Anyhoo... directing. This blog has turned out to be the blog of a high school director. I sometimes think that this world...this little microcosm of the cast of Glee and the freshmen who know every lyric to Sweeney Todd, and the kids who put on tap shoes for the first and only time when they are 15...this world would make a cool reality show. Their little romances and their funny vernacular and their family conflicts and the way they leave it all behind when they show up the in the auditorium, the smell of which will always be the real smell of home. People would watch that show, and the Misfit Toys would have a whole bunch of people just rooting for them, and it would be a big burst of positive energy in the world. Kind of like that episode with the wheelchair kid from Glee. Couldn't have been cornier, but didn't you kind of feel better about the world after you saw that?

Anyway, these kids, my students who I only get for such a short time, are so brave, and so open to the world to get up on the stage and wear an awkward dress and try to tap dance in front of kids from the lacrosse team and kiss a boy, if they're lucky, at the cast party. I just love that they have this. I love that I get to be a part of helping to create it for them.

If you've been reading this blog for a while, you know about Matt. This Thursday, our opening night, would have been Matt's nineteenth birthday. And his mother, whose child has now left this world, is coming to see the show. That's how brave she is, and how much this thing that we do matters. The way she wants to mark his birthday is to come to see our little high school musical. We have a bouquet of roses that we are setting on a chair for Matt, and a card we'll sign tomorrow, and a variety of small, private tributes to him in the show. I hope that it will bring her some measure of comfort.

And so, on this Tuesday night of production week where everyone cries...some set changes were slow. The leading lady's dresses were ugly. The props weren't quite ready. But the kids showed up, and they strapped on their tap shoes and they had their little dramas and blew off their homework and had little surges of adrenaline and pride. I don't know what will happen in these next few days. I will do all that I can to help them feel as supported as possible, but then, when the lights go down, it's all them, and no matter what the theatrical trainwreck, it will be joyous. It will be exactly what it's supposed to be for each of them.

I write about this job so much in this blog because I feel so blessed by it. I have so many blessings in my life, some too big to express here...though I'm trying to chip away at some of it as I go along.

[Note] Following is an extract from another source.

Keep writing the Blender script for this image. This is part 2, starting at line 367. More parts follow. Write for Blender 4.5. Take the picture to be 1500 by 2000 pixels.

I feel deeply stirred by my work, but it's that tiny degree of separation away from the big stuff that allows me to express something real and meaningful without giving too much away.

That's how I have found something of a balance between blogging and journaling. It took me a while to find, but I think I'm nearly there. Funny, though, because just that confession felt like walking the line between the two. To say that there's so much more than I can't tell you - good, bad, and ugly. I don't mean it to be a tease, but an acknowledgement that I'm still finding my way.

Stepping stones, though.

Thanks for reading about my students. And I kind of know that if you've read this, you're kind of rooting for them. It's just another way to send a little positive energy into a cause that's well deserving of whatever positive energy it can get.

1 comment:

  1. I really love this post. I struggle with that balance too - both in life (mother, wife, actor, teacher, self) and in blogging.